The Rise of Single-Dish Restaurants in America
Like it or leave it, restaurants specializing in macaroni and cheese -- that ultimate "white people comfort food," as my baffled brown friends call it -- are becoming increasingly popular across the United States. From Connecticut's J.B. Mack, which bills itself as "America's 1st Macaroni and Cheese Restaurant," to the world-famous S'MAC in Manhattan, the concept has never been more popular.
Photo by Troy Fields Jus' Mac does mostly mac, and mostly does it well.
Such is the case with the subject of this week's cafe review, Jus' Mac. The mac 'n' cheese mecca on Yale has been such a success since opening in the Heights in October 2010, it's already opened a second location in Sugar Land. It's also added more than just macaroni and cheese to its menu: The restaurant offers an assortment of salads and panini, but still specializes in its namesake cheesy pasta dish.

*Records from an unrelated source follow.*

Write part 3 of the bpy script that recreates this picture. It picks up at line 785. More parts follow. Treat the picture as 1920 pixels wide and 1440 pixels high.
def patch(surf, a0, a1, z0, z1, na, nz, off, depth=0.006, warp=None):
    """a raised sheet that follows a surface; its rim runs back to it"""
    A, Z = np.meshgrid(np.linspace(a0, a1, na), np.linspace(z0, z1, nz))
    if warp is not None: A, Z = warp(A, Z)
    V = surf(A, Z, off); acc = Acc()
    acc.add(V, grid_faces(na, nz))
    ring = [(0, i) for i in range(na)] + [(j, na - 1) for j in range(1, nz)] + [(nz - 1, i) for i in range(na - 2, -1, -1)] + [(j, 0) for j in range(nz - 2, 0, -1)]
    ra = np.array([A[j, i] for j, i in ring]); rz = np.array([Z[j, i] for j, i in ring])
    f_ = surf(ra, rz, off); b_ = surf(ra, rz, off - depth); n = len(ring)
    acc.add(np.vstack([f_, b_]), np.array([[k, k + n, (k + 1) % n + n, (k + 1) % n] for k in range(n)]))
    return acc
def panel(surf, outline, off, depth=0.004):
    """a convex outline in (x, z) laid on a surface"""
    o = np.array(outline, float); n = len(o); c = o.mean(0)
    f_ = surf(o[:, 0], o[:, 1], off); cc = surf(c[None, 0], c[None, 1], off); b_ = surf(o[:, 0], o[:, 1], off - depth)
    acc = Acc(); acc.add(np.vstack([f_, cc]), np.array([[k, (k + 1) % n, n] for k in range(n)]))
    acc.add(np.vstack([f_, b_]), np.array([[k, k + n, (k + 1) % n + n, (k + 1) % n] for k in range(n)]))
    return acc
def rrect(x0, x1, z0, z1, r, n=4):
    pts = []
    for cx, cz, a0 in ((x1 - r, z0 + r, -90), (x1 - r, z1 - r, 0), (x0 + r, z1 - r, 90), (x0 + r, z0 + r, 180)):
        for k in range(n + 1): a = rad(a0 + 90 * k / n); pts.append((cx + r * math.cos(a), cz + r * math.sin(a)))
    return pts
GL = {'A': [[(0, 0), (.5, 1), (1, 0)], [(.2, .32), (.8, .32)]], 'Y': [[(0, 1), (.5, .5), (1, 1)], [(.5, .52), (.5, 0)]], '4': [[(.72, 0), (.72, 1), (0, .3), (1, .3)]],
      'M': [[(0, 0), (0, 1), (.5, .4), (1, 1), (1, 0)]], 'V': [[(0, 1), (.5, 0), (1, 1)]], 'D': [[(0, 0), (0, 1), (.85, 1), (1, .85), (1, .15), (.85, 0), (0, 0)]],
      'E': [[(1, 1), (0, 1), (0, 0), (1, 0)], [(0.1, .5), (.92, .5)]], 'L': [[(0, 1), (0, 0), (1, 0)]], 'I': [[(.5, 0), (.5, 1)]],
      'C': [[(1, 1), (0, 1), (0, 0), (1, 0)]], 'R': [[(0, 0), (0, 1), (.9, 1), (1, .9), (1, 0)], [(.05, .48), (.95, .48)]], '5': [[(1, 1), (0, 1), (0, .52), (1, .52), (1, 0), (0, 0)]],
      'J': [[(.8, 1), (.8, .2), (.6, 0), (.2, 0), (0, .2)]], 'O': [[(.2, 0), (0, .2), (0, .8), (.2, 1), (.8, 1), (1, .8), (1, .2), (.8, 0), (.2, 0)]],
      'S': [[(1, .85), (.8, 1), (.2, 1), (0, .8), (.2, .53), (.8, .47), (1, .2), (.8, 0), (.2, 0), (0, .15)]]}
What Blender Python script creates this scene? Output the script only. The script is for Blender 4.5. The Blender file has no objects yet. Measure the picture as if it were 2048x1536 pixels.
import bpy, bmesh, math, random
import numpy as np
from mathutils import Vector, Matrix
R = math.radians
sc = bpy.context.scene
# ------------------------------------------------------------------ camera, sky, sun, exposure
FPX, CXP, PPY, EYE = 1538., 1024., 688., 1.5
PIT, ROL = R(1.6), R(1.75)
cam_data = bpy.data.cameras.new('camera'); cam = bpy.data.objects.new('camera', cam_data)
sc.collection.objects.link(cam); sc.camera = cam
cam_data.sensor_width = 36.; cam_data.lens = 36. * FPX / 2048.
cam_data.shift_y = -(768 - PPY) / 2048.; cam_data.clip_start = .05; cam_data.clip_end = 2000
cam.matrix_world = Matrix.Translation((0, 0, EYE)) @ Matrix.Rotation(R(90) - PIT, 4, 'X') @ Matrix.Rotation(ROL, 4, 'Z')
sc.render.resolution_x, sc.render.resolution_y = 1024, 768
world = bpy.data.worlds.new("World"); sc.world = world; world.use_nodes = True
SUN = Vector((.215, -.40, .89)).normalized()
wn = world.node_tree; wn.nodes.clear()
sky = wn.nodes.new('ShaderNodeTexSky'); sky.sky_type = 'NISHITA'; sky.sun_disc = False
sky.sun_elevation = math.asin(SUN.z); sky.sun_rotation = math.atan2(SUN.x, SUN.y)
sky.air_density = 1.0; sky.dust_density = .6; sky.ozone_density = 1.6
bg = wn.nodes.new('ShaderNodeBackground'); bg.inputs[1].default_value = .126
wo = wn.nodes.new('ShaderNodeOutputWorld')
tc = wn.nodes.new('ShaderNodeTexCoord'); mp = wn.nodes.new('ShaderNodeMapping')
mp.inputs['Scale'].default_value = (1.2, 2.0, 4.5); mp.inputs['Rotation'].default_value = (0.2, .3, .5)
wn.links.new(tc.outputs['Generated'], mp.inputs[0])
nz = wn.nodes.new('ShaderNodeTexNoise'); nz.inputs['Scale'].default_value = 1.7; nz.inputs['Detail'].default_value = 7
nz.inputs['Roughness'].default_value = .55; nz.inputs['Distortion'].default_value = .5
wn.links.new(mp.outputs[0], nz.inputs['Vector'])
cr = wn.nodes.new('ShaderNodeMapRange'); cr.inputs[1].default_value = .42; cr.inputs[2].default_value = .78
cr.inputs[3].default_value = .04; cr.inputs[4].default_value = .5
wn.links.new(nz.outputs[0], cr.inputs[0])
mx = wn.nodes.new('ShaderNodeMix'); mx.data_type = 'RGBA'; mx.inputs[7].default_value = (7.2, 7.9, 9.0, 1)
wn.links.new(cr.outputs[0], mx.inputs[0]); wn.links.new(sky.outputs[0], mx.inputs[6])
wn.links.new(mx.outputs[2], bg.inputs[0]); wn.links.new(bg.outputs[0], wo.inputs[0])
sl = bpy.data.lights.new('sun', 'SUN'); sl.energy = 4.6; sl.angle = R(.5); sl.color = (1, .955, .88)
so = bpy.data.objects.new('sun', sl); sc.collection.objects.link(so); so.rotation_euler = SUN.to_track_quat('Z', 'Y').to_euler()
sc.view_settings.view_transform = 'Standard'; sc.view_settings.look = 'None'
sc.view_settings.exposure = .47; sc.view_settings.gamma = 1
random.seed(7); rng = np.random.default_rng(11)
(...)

Single-dish restaurants like this are on the rise in America after years of chains like The Cheesecake Factory and TGI Fridays, which try to cram roughly a thousand dishes onto each menu. In an article from Chow last year, Rebecca Flint Marx took a look at why these "one-trick ponies--places that specialize in one dish, albeit with multiple variations--aren't going away."